### Information given
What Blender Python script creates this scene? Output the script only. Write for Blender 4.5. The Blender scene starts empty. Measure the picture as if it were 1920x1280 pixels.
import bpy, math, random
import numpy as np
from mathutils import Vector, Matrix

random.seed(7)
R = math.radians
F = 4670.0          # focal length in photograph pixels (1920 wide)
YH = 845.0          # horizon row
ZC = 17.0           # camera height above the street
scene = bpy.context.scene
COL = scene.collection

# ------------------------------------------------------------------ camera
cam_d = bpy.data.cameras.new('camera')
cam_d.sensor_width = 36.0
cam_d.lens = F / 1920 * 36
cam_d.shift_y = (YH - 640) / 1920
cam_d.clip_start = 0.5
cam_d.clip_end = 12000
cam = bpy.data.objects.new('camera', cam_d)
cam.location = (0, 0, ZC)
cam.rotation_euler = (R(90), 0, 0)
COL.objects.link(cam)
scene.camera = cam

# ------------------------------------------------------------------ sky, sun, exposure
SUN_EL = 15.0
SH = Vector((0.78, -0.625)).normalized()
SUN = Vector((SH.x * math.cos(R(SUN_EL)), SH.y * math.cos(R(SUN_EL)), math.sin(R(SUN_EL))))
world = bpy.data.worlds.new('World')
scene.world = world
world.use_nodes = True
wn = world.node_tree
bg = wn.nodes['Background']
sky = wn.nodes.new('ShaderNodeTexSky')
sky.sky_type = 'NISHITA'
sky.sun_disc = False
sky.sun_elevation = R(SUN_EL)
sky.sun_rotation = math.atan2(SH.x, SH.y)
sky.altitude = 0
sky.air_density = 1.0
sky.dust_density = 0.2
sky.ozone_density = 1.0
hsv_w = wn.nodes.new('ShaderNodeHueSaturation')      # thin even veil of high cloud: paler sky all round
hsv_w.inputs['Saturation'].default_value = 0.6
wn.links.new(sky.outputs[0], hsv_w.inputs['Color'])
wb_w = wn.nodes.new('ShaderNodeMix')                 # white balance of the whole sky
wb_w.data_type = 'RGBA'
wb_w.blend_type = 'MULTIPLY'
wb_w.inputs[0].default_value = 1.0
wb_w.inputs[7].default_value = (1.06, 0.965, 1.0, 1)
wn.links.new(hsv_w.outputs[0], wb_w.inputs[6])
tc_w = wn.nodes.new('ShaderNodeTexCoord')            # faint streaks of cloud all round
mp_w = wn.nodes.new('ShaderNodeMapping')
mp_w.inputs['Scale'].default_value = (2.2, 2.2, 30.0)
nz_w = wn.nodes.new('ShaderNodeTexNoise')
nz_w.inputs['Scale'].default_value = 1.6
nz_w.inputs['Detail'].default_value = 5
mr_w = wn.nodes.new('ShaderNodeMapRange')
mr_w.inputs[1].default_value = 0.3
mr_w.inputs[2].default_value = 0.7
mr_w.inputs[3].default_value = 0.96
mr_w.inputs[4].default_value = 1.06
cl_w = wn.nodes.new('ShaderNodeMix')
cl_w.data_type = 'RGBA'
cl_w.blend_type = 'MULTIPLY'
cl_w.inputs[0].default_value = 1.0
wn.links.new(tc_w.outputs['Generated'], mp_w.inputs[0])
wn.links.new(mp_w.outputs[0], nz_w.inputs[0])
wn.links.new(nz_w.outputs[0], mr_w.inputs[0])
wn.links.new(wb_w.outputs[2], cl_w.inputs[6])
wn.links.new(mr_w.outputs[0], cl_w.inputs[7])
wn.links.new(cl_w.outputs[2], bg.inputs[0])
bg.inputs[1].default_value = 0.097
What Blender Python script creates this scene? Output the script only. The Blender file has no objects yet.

### Your instructions
Return the whole listing exactly.

### The response
What Blender Python script creates this scene? Output the script only. Write for Blender 4.5. The Blender scene starts empty. Measure the picture as if it were 1920x1280 pixels.
import bpy, math, random
import numpy as np
from mathutils import Vector, Matrix

random.seed(7)
R = math.radians
F = 4670.0          # focal length in photograph pixels (1920 wide)
YH = 845.0          # horizon row
ZC = 17.0           # camera height above the street
scene = bpy.context.scene
COL = scene.collection

# ------------------------------------------------------------------ camera
cam_d = bpy.data.cameras.new('camera')
cam_d.sensor_width = 36.0
cam_d.lens = F / 1920 * 36
cam_d.shift_y = (YH - 640) / 1920
cam_d.clip_start = 0.5
cam_d.clip_end = 12000
cam = bpy.data.objects.new('camera', cam_d)
cam.location = (0, 0, ZC)
cam.rotation_euler = (R(90), 0, 0)
COL.objects.link(cam)
scene.camera = cam

# ------------------------------------------------------------------ sky, sun, exposure
SUN_EL = 15.0
SH = Vector((0.78, -0.625)).normalized()
SUN = Vector((SH.x * math.cos(R(SUN_EL)), SH.y * math.cos(R(SUN_EL)), math.sin(R(SUN_EL))))
world = bpy.data.worlds.new('World')
scene.world = world
world.use_nodes = True
wn = world.node_tree
bg = wn.nodes['Background']
sky = wn.nodes.new('ShaderNodeTexSky')
sky.sky_type = 'NISHITA'
sky.sun_disc = False
sky.sun_elevation = R(SUN_EL)
sky.sun_rotation = math.atan2(SH.x, SH.y)
sky.altitude = 0
sky.air_density = 1.0
sky.dust_density = 0.2
sky.ozone_density = 1.0
hsv_w = wn.nodes.new('ShaderNodeHueSaturation')      # thin even veil of high cloud: paler sky all round
hsv_w.inputs['Saturation'].default_value = 0.6
wn.links.new(sky.outputs[0], hsv_w.inputs['Color'])
wb_w = wn.nodes.new('ShaderNodeMix')                 # white balance of the whole sky
wb_w.data_type = 'RGBA'
wb_w.blend_type = 'MULTIPLY'
wb_w.inputs[0].default_value = 1.0
wb_w.inputs[7].default_value = (1.06, 0.965, 1.0, 1)
wn.links.new(hsv_w.outputs[0], wb_w.inputs[6])
tc_w = wn.nodes.new('ShaderNodeTexCoord')            # faint streaks of cloud all round
mp_w = wn.nodes.new('ShaderNodeMapping')
mp_w.inputs['Scale'].default_value = (2.2, 2.2, 30.0)
nz_w = wn.nodes.new('ShaderNodeTexNoise')
nz_w.inputs['Scale'].default_value = 1.6
nz_w.inputs['Detail'].default_value = 5
mr_w = wn.nodes.new('ShaderNodeMapRange')
mr_w.inputs[1].default_value = 0.3
mr_w.inputs[2].default_value = 0.7
mr_w.inputs[3].default_value = 0.96
mr_w.inputs[4].default_value = 1.06
cl_w = wn.nodes.new('ShaderNodeMix')
cl_w.data_type = 'RGBA'
cl_w.blend_type = 'MULTIPLY'
cl_w.inputs[0].default_value = 1.0
wn.links.new(tc_w.outputs['Generated'], mp_w.inputs[0])
wn.links.new(mp_w.outputs[0], nz_w.inputs[0])
wn.links.new(nz_w.outputs[0], mr_w.inputs[0])
wn.links.new(wb_w.outputs[2], cl_w.inputs[6])
wn.links.new(mr_w.outputs[0], cl_w.inputs[7])
wn.links.new(cl_w.outputs[2], bg.inputs[0])
bg.inputs[1].default_value = 0.097
What Blender Python script creates this scene? Output the script only. The Blender file has no objects yet.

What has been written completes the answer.